Y a-t-il eu des contreparties à la libération de l’étudiante française ? Le président sénégalais affirme n’avoir connaissance d’aucune monnaie d’échange, et avoir plaidé pour un « geste humanitaire » afin de « restaurer l’image de l’Iran ».
La presse française souligne toutefois la concomitance de la libération de Reiss et de celle de l’ingénieur iranien Majid Kakavand. Retenu en France depuis mars 2009, ce dernier a pu rentrer dans son pays début mai. Quelques jours plus tôt, la justice française avait en effet refusé de le livrer aux États-Unis qui réclamaient son extradition.
Un deuxième détenu iranien renvoyé dans son pays
D’après le site internet du quotidien Le Monde, le ministre français de l’Intérieur, Brice Hortefeux, doit signer, dans la journée de lundi, un décret d’expulsion renvoyant dans son pays un autre Iranien, Vakili Rad. Ce dernier avait été condamné à la prison à perpétuité en 1994 pour l’assassinant de Chapour Bakhtiar, le dernier Premier ministre du Shah d’Iran, dont le régime avait été renversé par les fondateurs de l’actuelle république islamique d’Iran. Libérable depuis un an, Vakili Rad attendait la signature de son arrêté d’expulsion par la place Beauvau.
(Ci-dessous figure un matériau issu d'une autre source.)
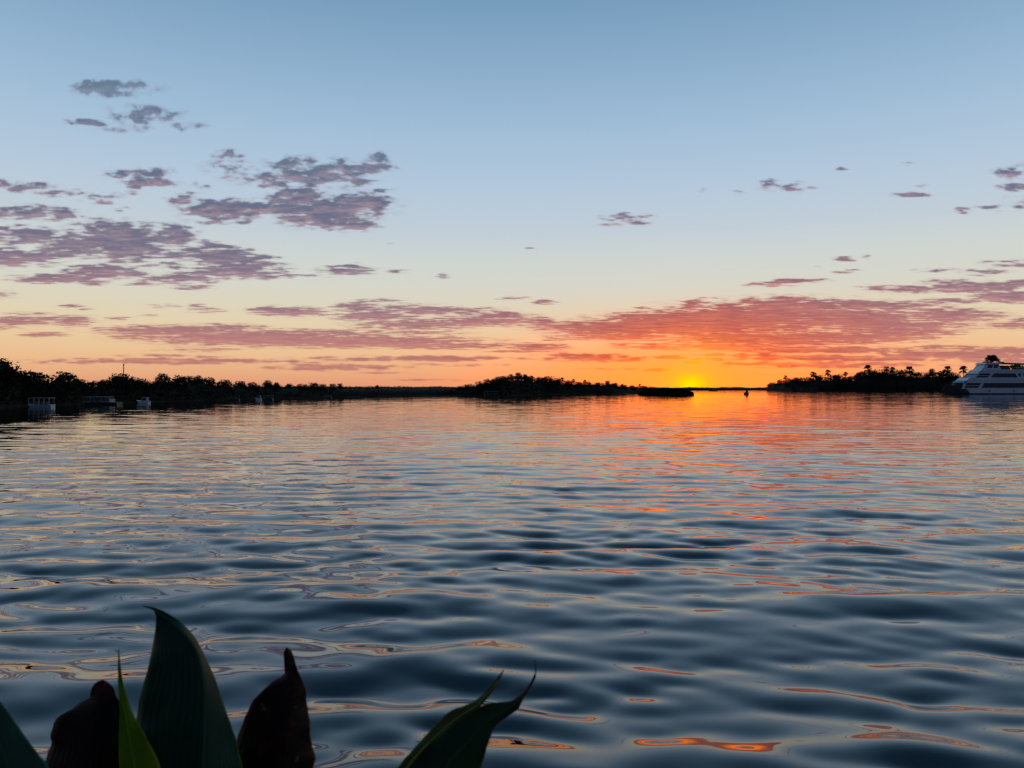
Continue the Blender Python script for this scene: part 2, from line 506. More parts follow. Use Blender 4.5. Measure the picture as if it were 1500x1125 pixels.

Paris, comme Téhéran, nie tout lien entre ces affaires. Le président iranien avait pourtant déclaré en décembre dernier que la solution de l’affaire Reiss dépendait « de l’attitude des dirigeants français ». Le 11 mai, quelques jours après la libération de Kakavand, Mahmoud Ahmadinejad avait souhaité une « décision rapide » de la justice concernant Clotilde Reiss. Elle avait été condamnée samedi à deux fois cinq ans de prison.
Ces peines avaient été immédiatement commuées par Téhéran, par « une décision de clémence », en une amende de 230 000 euros. L’avocat de Clotilde Reiss dit avoir immédiatement réglé la somme.